> **Information shown**:
_ _ _ _ _ _ _
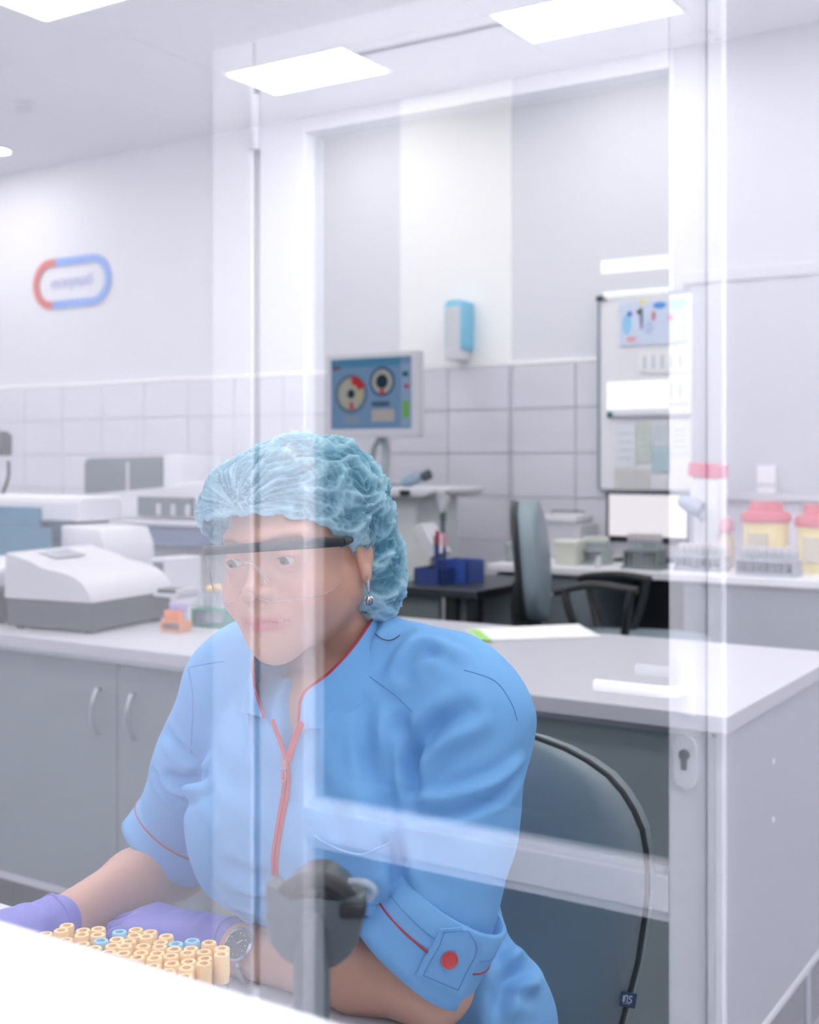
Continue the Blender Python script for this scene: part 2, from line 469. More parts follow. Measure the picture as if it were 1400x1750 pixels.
# ------------------------------------------------------------------ furniture and equipment
CT = 0.85                       # worktop height of the peninsula
YC0, YC1, XC1 = 2.20, 3.08, -0.714
XC0 = -4.9
wt = thing('worktop', (-2.5, 2.6, 0.818), 'pale grey-white laminate worktop running behind the seated person', 'worktop')
b = bmesh.new(); bx(b, XC0, XC1, YC0, YC1, CT-0.032, CT, bev=0.002); obj('slab', b, pm('worktop_laminate', (186, 187, 197), 0.4, var=0.015, scale=8), wt)
b = bmesh.new(); bx(b, XC0, XC1-0.04, YC0+0.018, YC0+0.03, CT-0.046, CT-0.032, bev=0.001); obj('edge_profile', b, steel, wt)

def handle_bm(x, y, z0, z1):
    b = bmesh.new()
    zm = (z0+z1)/2
    tube(b, smooth_path([(x, y, z1), (x, y-0.012, z1), (x, y-0.026, z1-0.03), (x, y-0.03, zm), (x, y-0.026, z0+0.03), (x, y-0.012, z0), (x, y, z0)], 5), 0.006, 10, flat=0.8)
    return b
def cabinet(x0, x1, label, ndoor=2):
    t = thing('base_cabinet', ((x0+x1)/2, 2.6, 0), label, 'cabinet', 'base cabinets under the worktop')
    b = bmesh.new(); bx(b, x0+0.001, x1-0.001, 2.262, YC1-0.03, 0.17, CT-0.046); obj('body', b, grey_lam, t)
    b = bmesh.new(); bx(b, x0+0.001, x1-0.001, 2.31, YC1-0.06, 0, 0.17); obj('plinth', b, pm('plinth', (70, 76, 84), 0.6), t)
    w_ = (x1-x0)/ndoor
    for i in range(ndoor):
        b = bmesh.new(); bx(b, x0+i*w_+0.002, x0+(i+1)*w_-0.002, 2.243, 2.261, 0.172, CT-0.05, bev=0.0015, seg=1)
        d = obj('door', b, grey_lam, t)
        hx_ = x0+(i+1)*w_-0.062 if i == 0 else x0+i*w_+0.062
        obj('handle', handle_bm(hx_, 2.243, 0.618, 0.728), steel, d, smooth=True)
        b = bmesh.new(); bx(b, x0+i*w_+0.002, x0+(i+1)*w_-0.002, 2.240, 2.243, 0.172, 0.190); obj('edge_strip', b, plastic_g, d)
gapx = atY(200, 1300, 2.243).x
cabinet(gapx-0.47, gapx+0.47, 'grey two-door base cabinet with bow handles left of the seated person')
cabinet(gapx-1.41, gapx-0.47-0.002, 'grey base cabinet at the far left edge under the white analyser')
cabinet(gapx+0.472, XC1-0.035, 'grey base cabinet behind the office chair backrest', 2)
sp = thing('end_panel', (XC1-0.02, 2.6, 0), 'tall grey-white side panel closing the right end of the worktop', 'panel')
b = bmesh.new(); bx(b, XC1-0.034, XC1-0.012, YC0+0.035, YC1-0.02, 0.19, CT-0.0325, bev=0.001); obj('board', b, grey_lam2, sp)
b = bmesh.new(); bx(b, XC1-0.034, XC1-0.008, YC0+0.02, YC1-0.02, 0.175, 0.19, bev=0.001); obj('edge_strip', b, white_lam, sp)
for z in (0.70, 0.58):
    b = bmesh.new(); lathe(b, [(0.006, 0), (0.006, 0.0015), (0.004, 0.002)], 12, M=T((XC1-0.012, 2.53, z)) @ R(90, 'Y')); obj('screw_cap', b, pvc, sp)
for y in (YC0+0.08, YC1-0.25):
    b = bmesh.new(); lathe(b, [(0.011, 0), (0.011, 0.015), (0.008, 0.03), (0.008, 0.175)], 16, M=T((XC1-0.021, y, 0))); obj('levelling_foot', b, chrome, sp, smooth=True)

# papers on the worktop
def sheet_stack(pts, z, label, n=4, name='paper_sheets'):
    t = thing(name, pts[0], label, 'papers')
    for k in range(n):
        b = bmesh.new()
        q = [Vector(p)+Vector((0.004*math.sin(k*2.1), 0.004*math.cos(k*1.7), 0)) for p in pts]
        a0 = [b.verts.new((p.x, p.y, z+0.0012*k)) for p in q]; a1 = [b.verts.new((p.x, p.y, z+0.0012*k+0.001)) for p in q]
        b.faces.new(a0[::-1]); b.faces.new(a1)
        for i in range(len(q)): b.faces.new((a0[i], a0[(i+1) % len(q)], a1[(i+1) % len(q)], a1[i]))
        obj('sheet', b, pm('paper', (236, 236, 240), 0.7, var=0.01), t)
    return t
pq = [atZ(x, y, CT) for x, y in ((822, 1097), (1026, 1090), (988, 1069), (798, 1077))]
t = sheet_stack(pq, CT, 'white paper sheets with a lime green corner lying on the worktop')
g0, g1 = pq[3], pq[0]
b = bmesh.new()
q = [g0+(g1-g0)*0.05, g0+(g1-g0)*1.0, g0+(g1-g0)*1.0+Vector((0.035, 0.0, 0)), g0+(g1-g0)*0.05+Vector((0.035, 0, 0))]
vv = [b.verts.new((p.x, p.y, CT+0.0062)) for p in q]; b.faces.new(vv)
obj('green_tab', b, pm('lime_card', (160, 220, 110), 0.6), t)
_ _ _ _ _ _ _
> **Exercise**: Give back every line exactly as it stands, pictures excluded.

> **Result below**:
Continue the Blender Python script for this scene: part 2, from line 469. More parts follow. Measure the picture as if it were 1400x1750 pixels.
# ------------------------------------------------------------------ furniture and equipment
CT = 0.85                       # worktop height of the peninsula
YC0, YC1, XC1 = 2.20, 3.08, -0.714
XC0 = -4.9
wt = thing('worktop', (-2.5, 2.6, 0.818), 'pale grey-white laminate worktop running behind the seated person', 'worktop')
b = bmesh.new(); bx(b, XC0, XC1, YC0, YC1, CT-0.032, CT, bev=0.002); obj('slab', b, pm('worktop_laminate', (186, 187, 197), 0.4, var=0.015, scale=8), wt)
b = bmesh.new(); bx(b, XC0, XC1-0.04, YC0+0.018, YC0+0.03, CT-0.046, CT-0.032, bev=0.001); obj('edge_profile', b, steel, wt)

def handle_bm(x, y, z0, z1):
    b = bmesh.new()
    zm = (z0+z1)/2
    tube(b, smooth_path([(x, y, z1), (x, y-0.012, z1), (x, y-0.026, z1-0.03), (x, y-0.03, zm), (x, y-0.026, z0+0.03), (x, y-0.012, z0), (x, y, z0)], 5), 0.006, 10, flat=0.8)
    return b
def cabinet(x0, x1, label, ndoor=2):
    t = thing('base_cabinet', ((x0+x1)/2, 2.6, 0), label, 'cabinet', 'base cabinets under the worktop')
    b = bmesh.new(); bx(b, x0+0.001, x1-0.001, 2.262, YC1-0.03, 0.17, CT-0.046); obj('body', b, grey_lam, t)
    b = bmesh.new(); bx(b, x0+0.001, x1-0.001, 2.31, YC1-0.06, 0, 0.17); obj('plinth', b, pm('plinth', (70, 76, 84), 0.6), t)
    w_ = (x1-x0)/ndoor
    for i in range(ndoor):
        b = bmesh.new(); bx(b, x0+i*w_+0.002, x0+(i+1)*w_-0.002, 2.243, 2.261, 0.172, CT-0.05, bev=0.0015, seg=1)
        d = obj('door', b, grey_lam, t)
        hx_ = x0+(i+1)*w_-0.062 if i == 0 else x0+i*w_+0.062
        obj('handle', handle_bm(hx_, 2.243, 0.618, 0.728), steel, d, smooth=True)
        b = bmesh.new(); bx(b, x0+i*w_+0.002, x0+(i+1)*w_-0.002, 2.240, 2.243, 0.172, 0.190); obj('edge_strip', b, plastic_g, d)
gapx = atY(200, 1300, 2.243).x
cabinet(gapx-0.47, gapx+0.47, 'grey two-door base cabinet with bow handles left of the seated person')
cabinet(gapx-1.41, gapx-0.47-0.002, 'grey base cabinet at the far left edge under the white analyser')
cabinet(gapx+0.472, XC1-0.035, 'grey base cabinet behind the office chair backrest', 2)
sp = thing('end_panel', (XC1-0.02, 2.6, 0), 'tall grey-white side panel closing the right end of the worktop', 'panel')
b = bmesh.new(); bx(b, XC1-0.034, XC1-0.012, YC0+0.035, YC1-0.02, 0.19, CT-0.0325, bev=0.001); obj('board', b, grey_lam2, sp)
b = bmesh.new(); bx(b, XC1-0.034, XC1-0.008, YC0+0.02, YC1-0.02, 0.175, 0.19, bev=0.001); obj('edge_strip', b, white_lam, sp)
for z in (0.70, 0.58):
    b = bmesh.new(); lathe(b, [(0.006, 0), (0.006, 0.0015), (0.004, 0.002)], 12, M=T((XC1-0.012, 2.53, z)) @ R(90, 'Y')); obj('screw_cap', b, pvc, sp)
for y in (YC0+0.08, YC1-0.25):
    b = bmesh.new(); lathe(b, [(0.011, 0), (0.011, 0.015), (0.008, 0.03), (0.008, 0.175)], 16, M=T((XC1-0.021, y, 0))); obj('levelling_foot', b, chrome, sp, smooth=True)

# papers on the worktop
def sheet_stack(pts, z, label, n=4, name='paper_sheets'):
    t = thing(name, pts[0], label, 'papers')
    for k in range(n):
        b = bmesh.new()
        q = [Vector(p)+Vector((0.004*math.sin(k*2.1), 0.004*math.cos(k*1.7), 0)) for p in pts]
        a0 = [b.verts.new((p.x, p.y, z+0.0012*k)) for p in q]; a1 = [b.verts.new((p.x, p.y, z+0.0012*k+0.001)) for p in q]
        b.faces.new(a0[::-1]); b.faces.new(a1)
        for i in range(len(q)): b.faces.new((a0[i], a0[(i+1) % len(q)], a1[(i+1) % len(q)], a1[i]))
        obj('sheet', b, pm('paper', (236, 236, 240), 0.7, var=0.01), t)
    return t
pq = [atZ(x, y, CT) for x, y in ((822, 1097), (1026, 1090), (988, 1069), (798, 1077))]
t = sheet_stack(pq, CT, 'white paper sheets with a lime green corner lying on the worktop')
g0, g1 = pq[3], pq[0]
b = bmesh.new()
q = [g0+(g1-g0)*0.05, g0+(g1-g0)*1.0, g0+(g1-g0)*1.0+Vector((0.035, 0.0, 0)), g0+(g1-g0)*0.05+Vector((0.035, 0, 0))]
vv = [b.verts.new((p.x, p.y, CT+0.0062)) for p in q]; b.faces.new(vv)
obj('green_tab', b, pm('lime_card', (160, 220, 110), 0.6), t)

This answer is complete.